Release When Possible
Often, you don't need to keep a lock while you're doing some work. For example, consider a typical producer/consumer system. The producer inserts some work into a queue, and the consumer takes it off. If you protect the queue with a lock, both parts can run entirely independently except for a brief period.
One example of such a system is a media playback framework. When you read a media stream, you first need to demultiplex it. Then you get a set of audio and video packets. You pass off these packets to decoders, which produce uncompressed frames or samples, which in turn get passed off to the display or to speakers.
Each of these steps is independent. The audio and video decoders can each be decoding a sample while the demultiplexer and the playback components run. All of these processes can run with no locks held. They only need to grab a lock when they interact with the queue.

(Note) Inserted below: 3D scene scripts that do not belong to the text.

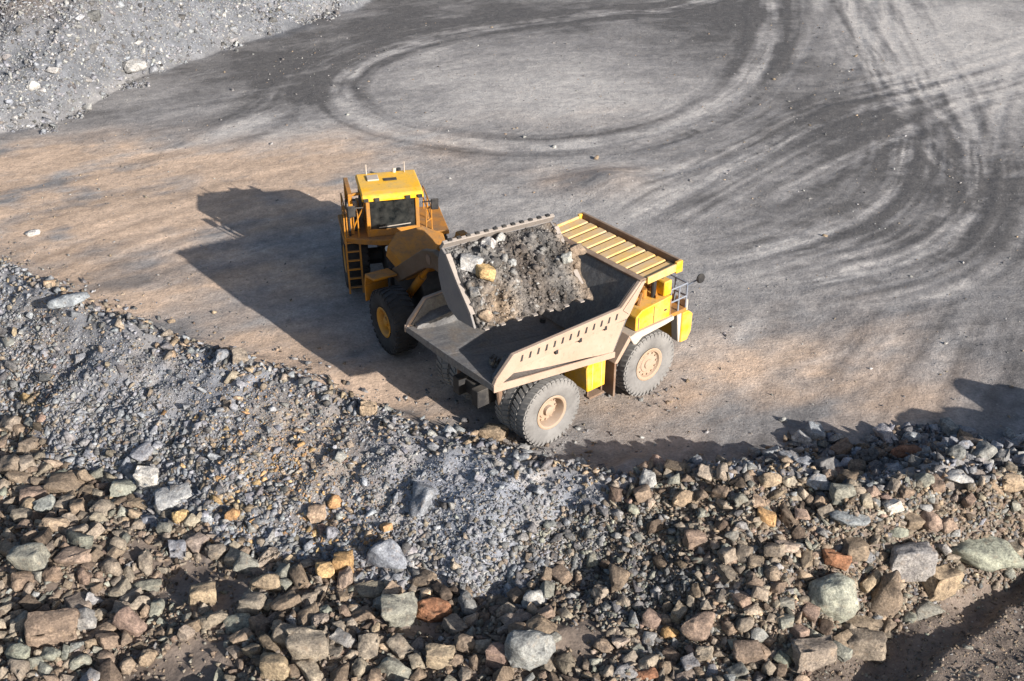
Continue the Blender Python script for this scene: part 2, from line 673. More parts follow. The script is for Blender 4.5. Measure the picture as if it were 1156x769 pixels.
mot = fbm(X, Y, 2.0, 4, 141)
fine = fbm(X, Y, .7, 3, 151)
RING = [(905, -40), (780, 5), (700, 13), (640, 20), (540, 33), (470, 48), (412, 68), (384, 92), (388, 116), (425, 140), (490, 156), (560, 165), (640, 166), (720, 155), (790, 130), (840, 95), (866, 50), (870, 5), (868, -40)]
TRACKS = [  # path, light strength, half width, twin offset, dark edge strength
    (RING, .85, .8, 0.0, .95),
    ([(690, 262), (770, 218), (830, 187), (900, 152), (960, 127), (1050, 105), (1180, 72)], 1.0, .55, 0, .6),
    ([(840, 242), (900, 212), (960, 180), (1020, 150), (1100, 115), (1190, 92)], .75, .55, 0, .5),
    ([(760, 306), (860, 284), (930, 261), (990, 228), (1018, 185), (1022, 130), (1006, 80), (972, 30), (940, -30)], 1.0, .55, 0, .6),
    ([(840, 282), (920, 252), (972, 222), (1000, 182), (1004, 130), (990, 80), (960, 30)], .5, .35, 0, .35),
    ([(850, 324), (950, 309), (1035, 287), (1086, 248), (1102, 205), (1097, 150), (1072, 90), (1035, 30), (1000, -30)], 1.0, .6, 0, .65),
    ([(900, 302), (1000, 281), (1060, 246), (1080, 205), (1076, 150), (1050, 90)], .45, .3, 0, .3),
    ([(950, 345), (1060, 318), (1120, 270), (1140, 205), (1150, 130), (1170, 60)], .4, .35, 1.1, .3),
    ([(560, 205), (640, 195), (760, 175), (850, 140), (910, 95), (945, 40), (960, -30)], .2, .5, 1.8, .2),
    ([(1190, 170), (1100, 190), (1050, 140), (1010, 90), (985, 30), (980, -30)], .45, .3, 1.2, .25),
    ([(930, 110), (1020, 92), (1120, 62), (1200, 40)], .5, .4, 1.1, .3),
    ([(985, 480), (1020, 420), (1055, 370), (1085, 320)], -.6, .6, 0, 0),
    ([(905, 480), (945, 410), (985, 365), (1020, 330)], -.5, .55, 0, 0),
    ([(1060, 470), (1090, 410), (1115, 350), (1130, 310)], -.55, .5, 0, 0),
    ([(-30, 345), (60, 300), (160, 262), (260, 232), (340, 205)], .4, .5, 1.6, .4),
    ([(90, 345), (190, 300), (300, 262), (380, 240)], .35, .5, 1.4, .35),
    ([(-20, 235), (90, 215), (190, 185), (290, 130), (340, 85), (400, 52)], -.55, .7, 1.7, 0),
    ([(100, 180), (200, 165), (280, 140), (340, 118), (372, 128)], .6, .9, 0, .25),
    ([(540, 250), (600, 222), (700, 190), (800, 165)], .25, .6, 1.8, .2),
    ([(780, 440), (860, 400), (960, 372), (1060, 358), (1170, 345)], .3, .5, 1.8, .25),
]
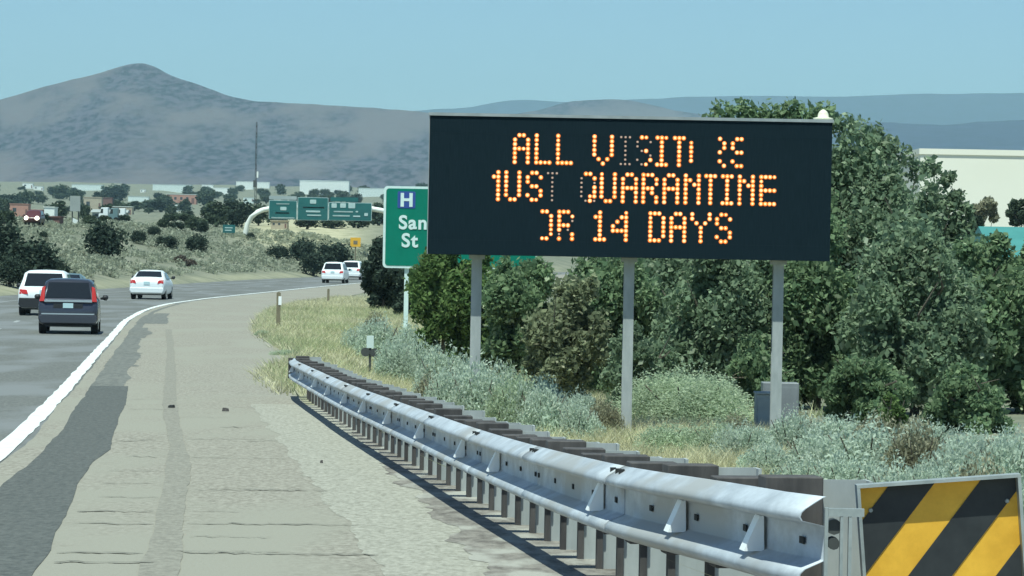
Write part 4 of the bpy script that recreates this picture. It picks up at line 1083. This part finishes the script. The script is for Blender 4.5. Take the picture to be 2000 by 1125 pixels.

The important thing about this model is that the separate threads (or co-routines multiplexed among a smaller number of threads) don't need to hold locks most of the time, because they're not touching any global state. In fact, they're behaving a lot more like processes than like threads. In this model, you're using threads for the efficiency and convenience of having a shared address space, but most of the time you're actually working in completely independent processes.
This design makes it much easier to reason about the interactions between bits of your program, because you have completely isolated components, which just use locking for communication, as a lighter-weight alternative to passing data via pipes or similar.